De plus, le rapport souligne la nécessité d’apporter une aide aux collectivités particulièrement exposées, afin qu’elles puissent se doter de cartographies complémentaires à celles du BRGM, opérations potentiellement éligibles au Fond de prévention des risques majeurs.

La deuxième recommandation concerne l’utilisation du reliquat du fonds constaté au titre de la procédure exceptionnelle d’indemnisation. Selon les chiffres fournis par le ministère de l’intérieur, 1,833 million d’euros demeureraient encore disponibles. Nous souhaitons par conséquent qu’il soit exclusivement consacré au versement des aides aux victimes de la sécheresse. Alors que le montant de l’enveloppe budgétaire est déjà faible, il est difficilement compréhensible que son intégralité ne soit pas utilisée.

La troisième recommandation qui est particulièrement attendue par les personnes sinistrées concerne la mise en œuvre, par le gouvernement, d’une vague complémentaire d’indemnisations, réservée aux personnes ayant déposé un dossier dans le cadre de la procédure exceptionnelle.

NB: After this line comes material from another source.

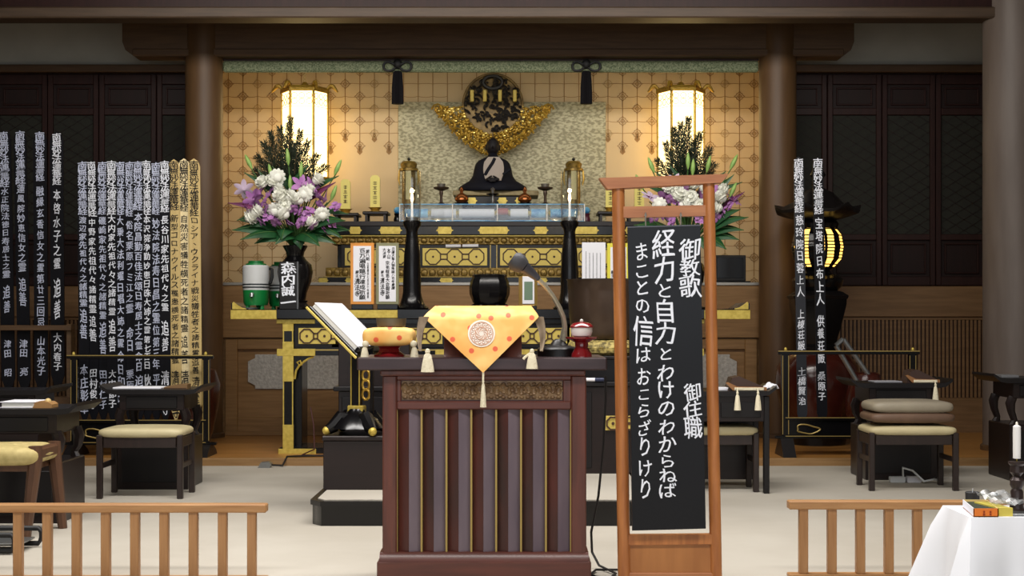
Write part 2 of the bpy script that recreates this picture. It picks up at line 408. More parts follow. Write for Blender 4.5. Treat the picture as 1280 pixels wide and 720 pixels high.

Monsieur le Ministre, l’Etat doit réparation aux sinistrés qui n’ont bénéficié d’aucune indemnité et à ceux dont les indemnités ont été insuffisantes en raison de la complexité des procédures d’instructions.

Au cours de sa mission, le groupe de travail a pu constater que « la gestion de la sécheresse 2003 avait suscité chez les personnes sinistrées comme chez beaucoup d’élus locaux, un désarroi profond et durable ». La persistance et la vivacité de certaines revendications imposent désormais de solder positivement ce douloureux dossier.

C’est un devoir de solidarité que l’Etat doit assumer, en raison de l’absence de fiabilité des procédures de classement en état de catastrophe naturelle et en raison de l’insuffisance des montants affectés à la procédure d’indemnisation exceptionnelle.

Il est impératif que, sept ans après, ce débat débouche enfin sur le règlement définitif de cette catastrophe.

Je souhaite Monsieur le Ministre que le gouvernement s’engage en ce sens.